* _Written request_
Bring together all lines of the material below that contain the string "picture".

* _Data excerpt_
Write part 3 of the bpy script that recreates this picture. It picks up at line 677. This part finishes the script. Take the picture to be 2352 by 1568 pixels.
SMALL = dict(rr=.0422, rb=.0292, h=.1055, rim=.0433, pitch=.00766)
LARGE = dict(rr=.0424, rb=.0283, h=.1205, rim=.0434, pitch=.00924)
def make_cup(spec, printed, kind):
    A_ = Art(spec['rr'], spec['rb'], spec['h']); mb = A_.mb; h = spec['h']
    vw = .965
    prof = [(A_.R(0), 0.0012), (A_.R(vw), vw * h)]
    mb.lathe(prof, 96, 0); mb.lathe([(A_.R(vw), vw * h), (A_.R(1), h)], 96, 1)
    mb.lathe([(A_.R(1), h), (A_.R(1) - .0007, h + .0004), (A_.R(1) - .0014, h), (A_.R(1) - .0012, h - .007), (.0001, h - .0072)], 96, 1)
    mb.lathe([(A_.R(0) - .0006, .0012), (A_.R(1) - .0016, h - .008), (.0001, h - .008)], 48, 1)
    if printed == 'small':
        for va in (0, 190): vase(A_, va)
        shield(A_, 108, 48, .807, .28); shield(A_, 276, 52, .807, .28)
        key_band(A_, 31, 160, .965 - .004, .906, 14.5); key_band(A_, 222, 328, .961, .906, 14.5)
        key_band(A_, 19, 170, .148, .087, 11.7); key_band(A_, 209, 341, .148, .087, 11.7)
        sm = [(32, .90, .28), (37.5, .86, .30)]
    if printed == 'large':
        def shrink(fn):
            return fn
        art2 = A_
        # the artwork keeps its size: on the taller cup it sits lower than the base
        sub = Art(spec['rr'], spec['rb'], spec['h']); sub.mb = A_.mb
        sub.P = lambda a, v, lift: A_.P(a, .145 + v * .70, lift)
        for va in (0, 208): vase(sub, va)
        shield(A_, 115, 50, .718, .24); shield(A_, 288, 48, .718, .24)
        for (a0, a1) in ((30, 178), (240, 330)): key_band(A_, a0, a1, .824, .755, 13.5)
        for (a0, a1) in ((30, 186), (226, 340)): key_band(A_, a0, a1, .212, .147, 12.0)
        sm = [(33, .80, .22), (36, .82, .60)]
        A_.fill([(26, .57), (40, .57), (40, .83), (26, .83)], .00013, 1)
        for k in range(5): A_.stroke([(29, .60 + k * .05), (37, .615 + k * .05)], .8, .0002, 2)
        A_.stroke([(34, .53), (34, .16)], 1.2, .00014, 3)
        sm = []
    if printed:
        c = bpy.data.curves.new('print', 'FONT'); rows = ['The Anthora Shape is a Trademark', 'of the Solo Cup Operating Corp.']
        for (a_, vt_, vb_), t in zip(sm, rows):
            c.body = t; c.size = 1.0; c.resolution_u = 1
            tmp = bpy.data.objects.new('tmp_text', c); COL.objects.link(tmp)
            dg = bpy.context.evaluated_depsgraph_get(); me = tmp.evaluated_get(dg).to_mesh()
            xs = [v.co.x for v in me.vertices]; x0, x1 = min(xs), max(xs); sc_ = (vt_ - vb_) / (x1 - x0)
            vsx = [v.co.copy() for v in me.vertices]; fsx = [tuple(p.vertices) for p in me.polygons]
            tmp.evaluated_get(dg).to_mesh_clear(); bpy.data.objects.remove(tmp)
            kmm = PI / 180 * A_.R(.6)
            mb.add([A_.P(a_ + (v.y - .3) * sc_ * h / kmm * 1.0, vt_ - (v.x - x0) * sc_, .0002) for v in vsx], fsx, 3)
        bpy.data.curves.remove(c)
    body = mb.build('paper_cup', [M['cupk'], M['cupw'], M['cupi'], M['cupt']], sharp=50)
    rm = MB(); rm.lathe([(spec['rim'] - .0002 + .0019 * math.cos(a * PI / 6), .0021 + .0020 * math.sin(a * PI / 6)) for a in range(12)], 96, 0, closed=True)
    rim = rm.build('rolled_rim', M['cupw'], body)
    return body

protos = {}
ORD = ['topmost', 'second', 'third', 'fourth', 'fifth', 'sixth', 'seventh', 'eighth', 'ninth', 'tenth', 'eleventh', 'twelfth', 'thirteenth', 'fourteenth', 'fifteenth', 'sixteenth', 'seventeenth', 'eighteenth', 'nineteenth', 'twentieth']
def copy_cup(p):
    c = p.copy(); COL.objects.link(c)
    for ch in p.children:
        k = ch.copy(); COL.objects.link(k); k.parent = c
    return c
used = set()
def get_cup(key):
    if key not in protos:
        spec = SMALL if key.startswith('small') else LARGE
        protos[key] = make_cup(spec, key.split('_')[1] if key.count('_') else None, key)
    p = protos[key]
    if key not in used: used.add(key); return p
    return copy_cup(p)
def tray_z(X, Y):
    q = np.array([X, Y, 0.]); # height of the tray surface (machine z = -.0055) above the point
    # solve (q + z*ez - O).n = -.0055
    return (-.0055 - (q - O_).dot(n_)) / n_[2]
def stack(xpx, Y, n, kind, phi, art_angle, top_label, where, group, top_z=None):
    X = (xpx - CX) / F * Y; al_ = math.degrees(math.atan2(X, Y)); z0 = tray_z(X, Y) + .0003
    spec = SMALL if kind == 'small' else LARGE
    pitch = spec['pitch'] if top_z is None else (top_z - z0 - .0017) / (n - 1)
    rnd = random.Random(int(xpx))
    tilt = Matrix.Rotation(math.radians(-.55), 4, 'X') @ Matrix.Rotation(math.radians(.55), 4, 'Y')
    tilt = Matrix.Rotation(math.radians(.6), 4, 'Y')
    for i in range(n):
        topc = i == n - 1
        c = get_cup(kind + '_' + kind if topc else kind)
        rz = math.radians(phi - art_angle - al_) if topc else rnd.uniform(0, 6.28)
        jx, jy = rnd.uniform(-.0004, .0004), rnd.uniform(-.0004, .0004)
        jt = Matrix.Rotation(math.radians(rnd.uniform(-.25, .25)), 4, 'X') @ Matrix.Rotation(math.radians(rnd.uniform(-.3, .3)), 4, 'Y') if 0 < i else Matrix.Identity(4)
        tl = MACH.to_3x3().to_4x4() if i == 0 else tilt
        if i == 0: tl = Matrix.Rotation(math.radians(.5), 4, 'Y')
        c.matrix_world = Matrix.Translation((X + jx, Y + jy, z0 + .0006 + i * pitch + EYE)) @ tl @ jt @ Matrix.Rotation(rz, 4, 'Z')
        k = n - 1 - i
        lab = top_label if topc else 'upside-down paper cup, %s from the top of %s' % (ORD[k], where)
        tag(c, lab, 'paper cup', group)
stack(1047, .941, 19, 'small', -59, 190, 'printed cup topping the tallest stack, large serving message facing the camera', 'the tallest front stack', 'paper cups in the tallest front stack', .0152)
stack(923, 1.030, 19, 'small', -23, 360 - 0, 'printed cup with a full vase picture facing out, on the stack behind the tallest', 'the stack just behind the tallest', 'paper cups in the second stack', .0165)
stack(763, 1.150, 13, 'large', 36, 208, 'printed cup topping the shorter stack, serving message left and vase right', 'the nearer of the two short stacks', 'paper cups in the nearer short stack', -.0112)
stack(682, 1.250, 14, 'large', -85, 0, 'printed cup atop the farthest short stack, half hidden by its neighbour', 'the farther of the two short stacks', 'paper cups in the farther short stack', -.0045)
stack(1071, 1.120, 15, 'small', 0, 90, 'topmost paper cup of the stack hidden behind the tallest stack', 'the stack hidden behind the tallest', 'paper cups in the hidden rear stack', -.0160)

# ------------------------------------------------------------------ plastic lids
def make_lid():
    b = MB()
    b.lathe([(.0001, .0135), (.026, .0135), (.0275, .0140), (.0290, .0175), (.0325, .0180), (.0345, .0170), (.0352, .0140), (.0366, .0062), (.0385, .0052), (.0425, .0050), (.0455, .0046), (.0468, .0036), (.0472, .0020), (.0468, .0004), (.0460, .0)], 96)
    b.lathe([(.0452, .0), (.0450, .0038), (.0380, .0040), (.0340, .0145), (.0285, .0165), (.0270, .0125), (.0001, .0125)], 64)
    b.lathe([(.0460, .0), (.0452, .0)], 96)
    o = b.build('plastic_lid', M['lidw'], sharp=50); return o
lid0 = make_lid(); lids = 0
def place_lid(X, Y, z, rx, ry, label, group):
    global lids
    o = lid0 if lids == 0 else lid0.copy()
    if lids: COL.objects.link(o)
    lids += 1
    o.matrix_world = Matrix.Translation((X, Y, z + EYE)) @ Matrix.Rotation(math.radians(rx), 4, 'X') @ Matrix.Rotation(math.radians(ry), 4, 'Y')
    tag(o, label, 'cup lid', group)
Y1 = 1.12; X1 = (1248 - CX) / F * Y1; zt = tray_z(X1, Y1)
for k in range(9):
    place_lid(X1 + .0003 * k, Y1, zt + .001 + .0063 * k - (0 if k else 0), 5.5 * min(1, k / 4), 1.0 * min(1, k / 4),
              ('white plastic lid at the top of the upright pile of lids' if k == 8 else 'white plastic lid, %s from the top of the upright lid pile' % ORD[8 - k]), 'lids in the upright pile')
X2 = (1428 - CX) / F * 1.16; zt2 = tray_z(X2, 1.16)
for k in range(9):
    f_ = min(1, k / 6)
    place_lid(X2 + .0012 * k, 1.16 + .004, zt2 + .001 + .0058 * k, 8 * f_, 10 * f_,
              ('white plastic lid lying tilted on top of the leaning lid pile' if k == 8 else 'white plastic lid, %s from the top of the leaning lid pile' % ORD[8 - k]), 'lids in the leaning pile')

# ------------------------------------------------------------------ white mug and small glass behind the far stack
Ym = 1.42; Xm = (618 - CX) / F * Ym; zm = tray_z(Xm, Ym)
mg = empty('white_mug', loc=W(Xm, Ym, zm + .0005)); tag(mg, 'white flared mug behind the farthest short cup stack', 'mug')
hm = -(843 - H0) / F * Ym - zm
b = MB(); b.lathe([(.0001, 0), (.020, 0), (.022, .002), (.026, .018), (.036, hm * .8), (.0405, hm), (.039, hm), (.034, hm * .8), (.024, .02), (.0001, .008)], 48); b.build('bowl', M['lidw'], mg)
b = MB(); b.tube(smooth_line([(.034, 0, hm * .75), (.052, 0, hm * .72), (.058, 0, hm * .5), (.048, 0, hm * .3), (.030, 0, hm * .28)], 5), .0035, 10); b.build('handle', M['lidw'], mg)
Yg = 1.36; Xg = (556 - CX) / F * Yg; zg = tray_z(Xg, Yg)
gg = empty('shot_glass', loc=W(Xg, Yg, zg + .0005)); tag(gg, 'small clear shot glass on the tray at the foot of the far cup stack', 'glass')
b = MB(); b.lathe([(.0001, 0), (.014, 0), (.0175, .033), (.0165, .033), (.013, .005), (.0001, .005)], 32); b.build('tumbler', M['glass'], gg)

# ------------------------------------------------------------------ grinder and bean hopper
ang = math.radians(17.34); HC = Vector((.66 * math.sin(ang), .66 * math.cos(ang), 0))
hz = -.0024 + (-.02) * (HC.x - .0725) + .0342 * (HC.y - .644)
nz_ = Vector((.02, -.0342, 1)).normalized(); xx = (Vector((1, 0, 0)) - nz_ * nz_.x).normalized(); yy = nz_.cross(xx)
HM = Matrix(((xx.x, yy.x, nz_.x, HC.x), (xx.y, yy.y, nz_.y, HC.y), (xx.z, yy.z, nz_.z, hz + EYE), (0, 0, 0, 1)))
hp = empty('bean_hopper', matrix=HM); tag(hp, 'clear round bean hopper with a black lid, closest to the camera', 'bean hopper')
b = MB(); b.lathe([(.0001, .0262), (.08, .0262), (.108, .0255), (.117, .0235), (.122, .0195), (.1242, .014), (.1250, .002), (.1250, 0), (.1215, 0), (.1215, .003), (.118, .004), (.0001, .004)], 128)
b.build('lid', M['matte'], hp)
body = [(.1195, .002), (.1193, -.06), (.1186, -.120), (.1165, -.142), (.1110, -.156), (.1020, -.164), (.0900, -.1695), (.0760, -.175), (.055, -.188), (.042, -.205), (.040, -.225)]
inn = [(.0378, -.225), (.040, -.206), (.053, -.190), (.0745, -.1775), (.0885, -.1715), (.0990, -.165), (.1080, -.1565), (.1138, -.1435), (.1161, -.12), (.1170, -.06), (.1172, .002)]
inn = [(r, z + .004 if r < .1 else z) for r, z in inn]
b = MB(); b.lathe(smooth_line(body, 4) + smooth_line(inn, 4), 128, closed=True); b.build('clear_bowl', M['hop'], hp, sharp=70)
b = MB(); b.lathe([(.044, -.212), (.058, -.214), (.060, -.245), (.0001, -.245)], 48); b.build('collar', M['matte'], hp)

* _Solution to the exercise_
Write part 3 of the bpy script that recreates this picture. It picks up at line 677. This part finishes the script. Take the picture to be 2352 by 1568 pixels.
stack(923, 1.030, 19, 'small', -23, 360 - 0, 'printed cup with a full vase picture facing out, on the stack behind the tallest', 'the stack just behind the tallest', 'paper cups in the second stack', .0165)